Процесс одевания — первая возможность встретиться: это касается и детей, чье одевание должно происходить под надзором матери (как велит Джованни Доминичи), и взрослых, которые не всегда могут одеться без посторонней помощи и не всегда делают это только утром. Считается нормальным, чтобы жена помогала мужу умываться. Дамы просят служанок одевать их, а также наносить румяна и мыть (во всяком случае, ноги); среди дам и супружеских пар Равенны распространен обычай вычесывать друг у друга вшей, так что в XIII веке пришлось даже издать распоряжение, запрещающее предаваться этому занятию публично, в аркадах зданий.
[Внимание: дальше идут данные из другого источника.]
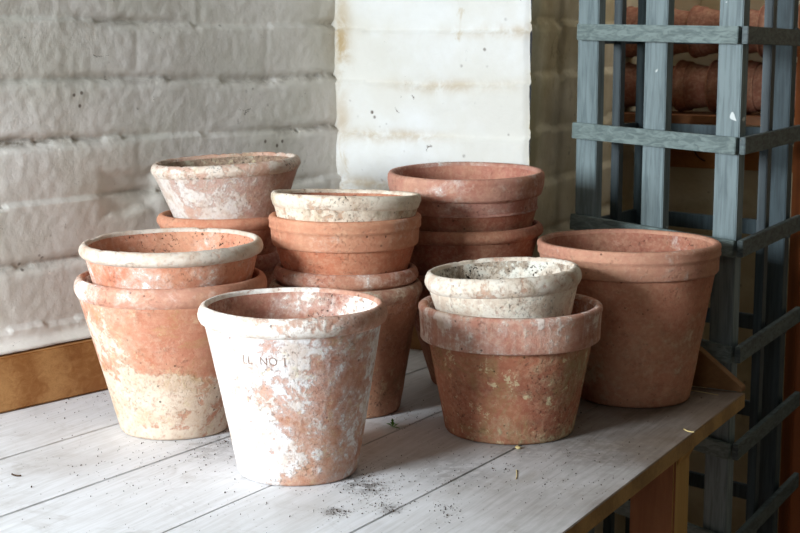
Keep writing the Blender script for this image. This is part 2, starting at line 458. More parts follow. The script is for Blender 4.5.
# ================================================================ BENCH
ang = math.atan2(e2.y, e2.x)
def bench_mat():
    b = NB('scrubbed_bench_top')
    v = b.coord((0, 0, 0), (0, 0, -ang), (1, 1, 1))
    tcw = b.n('Mapping'); b.l(v, tcw.inputs[0]); tcw.inputs['Scale'].default_value = (2.2, 30, 30)
    n = b.noise(tcw.outputs[0], 4, 6, .62, .8)
    v0 = b.coord()
    sep = b.n('SeparateXYZ'); b.l(v0, sep.inputs[0])
    side = b.math('ADD', sep.outputs[0], b.math('MULTIPLY', b.math('SUBTRACT', b.noise(v0, 5, 5, .6), .5), .5))
    side_shade = b.rng(side, -.02, .66)  # wood turns browner to the right, with shade mixed into the colour
    pale = b.mix(b.rng(n, .3, .75), srgb('DFDFE1'), srgb('CCCBCA'))
    brown = b.mix(b.rng(n, .3, .7), srgb('82756A'), srgb('635649'))
    col = b.mix(side_shade, pale, brown)
    col = b.mix(b.math('MULTIPLY', b.rng(side, .36, .66), .6), col, srgb('5E4B39'))  # further shade painted into the right end
    d = b.noise(v0, 9, 9, .7, .6)
    col = b.mix(b.math('MULTIPLY', b.rng(d, .52, .74), .45), col, srgb('857868'))
    d2 = b.noise(v0, 3.2, 6, .6, .6)
    col = b.mix(b.math('MULTIPLY', b.rng(d2, .5, .7), .3), col, srgb('9C9084'))
    vo = b.n('TexVoronoi'); b.l(v0, vo.inputs['Vector']); vo.inputs['Scale'].default_value = 120
    s1 = b.math('MULTIPLY', b.rng(vo.outputs['Distance'], .16, .06), b.rng(b.noise(v0, 14, 5, .6), .5, .62))
    col = b.mix(b.math('MULTIPLY', s1, .7), col, srgb('3F342C'))
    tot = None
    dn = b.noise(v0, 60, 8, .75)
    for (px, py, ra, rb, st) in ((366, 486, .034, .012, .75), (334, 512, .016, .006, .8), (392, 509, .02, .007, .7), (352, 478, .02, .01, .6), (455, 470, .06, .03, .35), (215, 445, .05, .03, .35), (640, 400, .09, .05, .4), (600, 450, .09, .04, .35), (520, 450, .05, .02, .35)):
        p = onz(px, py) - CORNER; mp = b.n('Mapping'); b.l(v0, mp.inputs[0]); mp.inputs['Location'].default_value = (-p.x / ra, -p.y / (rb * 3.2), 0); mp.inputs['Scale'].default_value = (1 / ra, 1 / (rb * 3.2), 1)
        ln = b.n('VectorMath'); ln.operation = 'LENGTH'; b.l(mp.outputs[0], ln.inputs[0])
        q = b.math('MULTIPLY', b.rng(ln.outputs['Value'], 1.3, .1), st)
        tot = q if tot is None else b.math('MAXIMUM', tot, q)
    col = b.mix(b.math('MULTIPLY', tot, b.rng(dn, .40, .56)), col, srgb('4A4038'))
    b.bump(b.math('ADD', b.math('MULTIPLY', n, .4), b.math('MULTIPLY', b.noise(v0, 70, 6), .5)), .25, .001)
    return b.done(col, .62, .35)
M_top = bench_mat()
M_edge = wood('bench_edge_pine', '8A6B3E', 'B08C55', -ang, rough=.6, dirt='5E4526', dirtamt=.4, seed=4)
M_pine = wood('honey_pine', '9C6634', 'C4935C', -math.atan2(eL.y, eL.x), rough=.5, dirt='80502A', dirtamt=.5, seed=7, stretch=(1.0, 14, 14))
M_back = wood('brown_upstand', '76522F', '8F6A40', -math.atan2(e1.y, e1.x), rough=.6, dirt='5C3D20', dirtamt=.4, seed=9)
M_leg = wood('bench_leg_wood', '8A5C3C', 'A06E48', 0, rough=.6, dirt='4A2E18', dirtamt=.4, seed=11, stretch=(14, 14, 1.2))
M_leg2 = wood('bench_leg_edge', 'B08A4C', 'C9A563', 0, rough=.6, seed=12, stretch=(14, 14, 1.2))

bench = thing('potting_bench', 'wooden potting bench with scrubbed grey plank top and low boards along the walls', 'bench', (CORNER.x, CORNER.y, TZ))
inv = Matrix.Translation(-bench.location)
TH = .024
seams = [(CORNER, LW_A), (onz(118, 423.7), onz(0, 459.6)), (onz(229.6, 436.4), onz(0, 517)), (onz(245, 497), onz(153, 532)), (onz(515.6, 448), onz(352.5, 532)), (EDGE_A, EDGE_B)]
for a, c in seams: print('seam', a, (c - a).normalized())
near = onz(400, 640); ne = e1
# the fourth line is only a check in the boards; the rest bound whole planks
bm = bmesh.new()
crk = (seams[3][0], seams[3][0] + Vector((-.515, -.857, 0)))
lines = [seams[0], seams[1], seams[2], crk, seams[4], seams[5]]
def bnd(l, P, d): return line_x(l[0], (l[1] - l[0]).normalized(), P, d)
g = .0015
for i in range(len(lines) - 1):
    A, B = lines[i], lines[i + 1]
    a0, a1 = bnd(A, CORNER, e1), bnd(A, near, ne); b0, b1 = bnd(B, CORNER, e1), bnd(B, near, ne)
    if i: s = (b0 - a0).normalized() * (.0005 if i == 3 else .0009 if i == 4 else g); a0 = a0 + s; a1 = a1 + s
    if i < len(lines) - 2: s = (b0 - a0).normalized() * (.0005 if i == 2 else .0009 if i == 3 else g); b0 = b0 - s; b1 = b1 - s
    fs = prism(bm, [a0, a1, b1, b0], -TH, 0)
    es = {e for f in fs for e in f.edges if all(abs(v.co.z) < 1e-6 for v in e.verts)}
    bmesh.ops.bevel(bm, geom=list(es), offset=.0012, segments=2, affect='EDGES')
# drying split inside the third plank
for f in bm.faces:
    f.material_index = 0
bmesh.ops.translate(bm, verts=bm.verts, vec=(0, 0, 0))
bm.normal_update()
eo = Vector((-e2.y, e2.x, 0)); eo = eo if eo.x > 0 else -eo       # out of the right edge
for f in bm.faces:
    c = f.calc_center_median()
    if f.normal.dot(eo) > .6 and (Vector((c.x, c.y, 0)) - Vector((EDGE_A.x, EDGE_A.y, 0))).dot(eo) > -.004: f.material_index = 1
for v in bm.verts: v.co += Vector((-CORNER.x, -CORNER.y, 0))
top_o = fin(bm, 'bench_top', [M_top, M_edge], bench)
# hairline drying crack in a plank: a sunk dark thread
def bpart(name, build, mat, label=None, smooth=False):
    bm = bmesh.new(); build(bm)
    for v in bm.verts: v.co -= Vector((CORNER.x, CORNER.y, TZ))
    o = fin(bm, name, mat, bench, smooth=smooth)
    if label: o['label'] = label
    return o
# left board along the wall
def left_board(bm):
    a = CORNER + nL * 0; L = 1.35
    th = .028; hh = .088
    c = CORNER + eL * (L / 2) + nL * (th / 2); c.z = TZ + hh / 2 + .0005
    obox(bm, c, eL, nL, UP, L / 2, th / 2, hh / 2, .0025)
bpart('side_board', left_board, M_pine, 'honey coloured pine board along the brick wall')
# back board with a slanting end
def back_board(bm):
    th = .020; hh = .082
    L = (EDGE_A - CORNER).length
    endtop = onplane(697, 348, CORNER, nB); ut = (endtop - CORNER).dot(e1); hh = endtop.z - TZ
    pts = [(0.0, .0005), (L - .006, .0005), (L - .006, .008), (ut, hh), (0, hh)]
    f_, k_ = [], []
    for (u, z) in pts:
        p = CORNER + e1 * u; f_.append(bm.verts.new((p.x, p.y, TZ + z))); p = p + nB * th; k_.append(bm.verts.new((p.x, p.y, TZ + z)))
    n = len(pts); fs = [bm.faces.new(f_[::-1]), bm.faces.new(k_)]
    for i in range(n): fs.append(bm.faces.new((f_[i], f_[(i + 1) % n], k_[(i + 1) % n], k_[i])))
    bmesh.ops.recalc_face_normals(bm, faces=fs)
    bmesh.ops.bevel(bm, geom=list({e for f in fs for e in f.edges}), offset=.0008, segments=2, affect='EDGES')
bpart('back_board', back_board, M_back, 'brown upstand board with slanting end')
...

Менее интимна обстановка за обедом, во время которого (иногда — еще до его начала) члены семьи встречаются. Один источник бегло обрисовывает детей хозяйки, собирающихся вокруг нее, пока она хлопочет над супом (Фьезоле, июль 1338 года): дочку пятнадцати лет, сидящую на низком сундуке с шитьем в руках, ее старшую сестру, притулившуюся у порога с прижатым к коленкам подбородком и высматривающую кавалера, их братишку, который бесцельно слоняется, не зная, чем себя занять. Затем каждый садится на свое место за столом. Семейный обед — это одновременно и идеал (к которому призывает Альберти), и реальность, в которой он воплощается. Все флорентийские семьи — и богатые, и бедные — имеют по крайней мере один стол (а то и несколько): он может быть или прямоугольным (с особыми ножками, сбитыми крест-накрест, как козлы) или круглым: в последнем случае он используется исключительно во время трапезы, что нашло отражение даже в некоторых описях имущества («стол круглый обеденный»). Источники представляют нам как обыденное явление присутствие за столом жены наравне с мужем, равно как, с определенного возраста, и их детей. За исключением, быть может, некоторых сельских районов и отдельных семей со средним достатком, мы не увидим за столом слуг.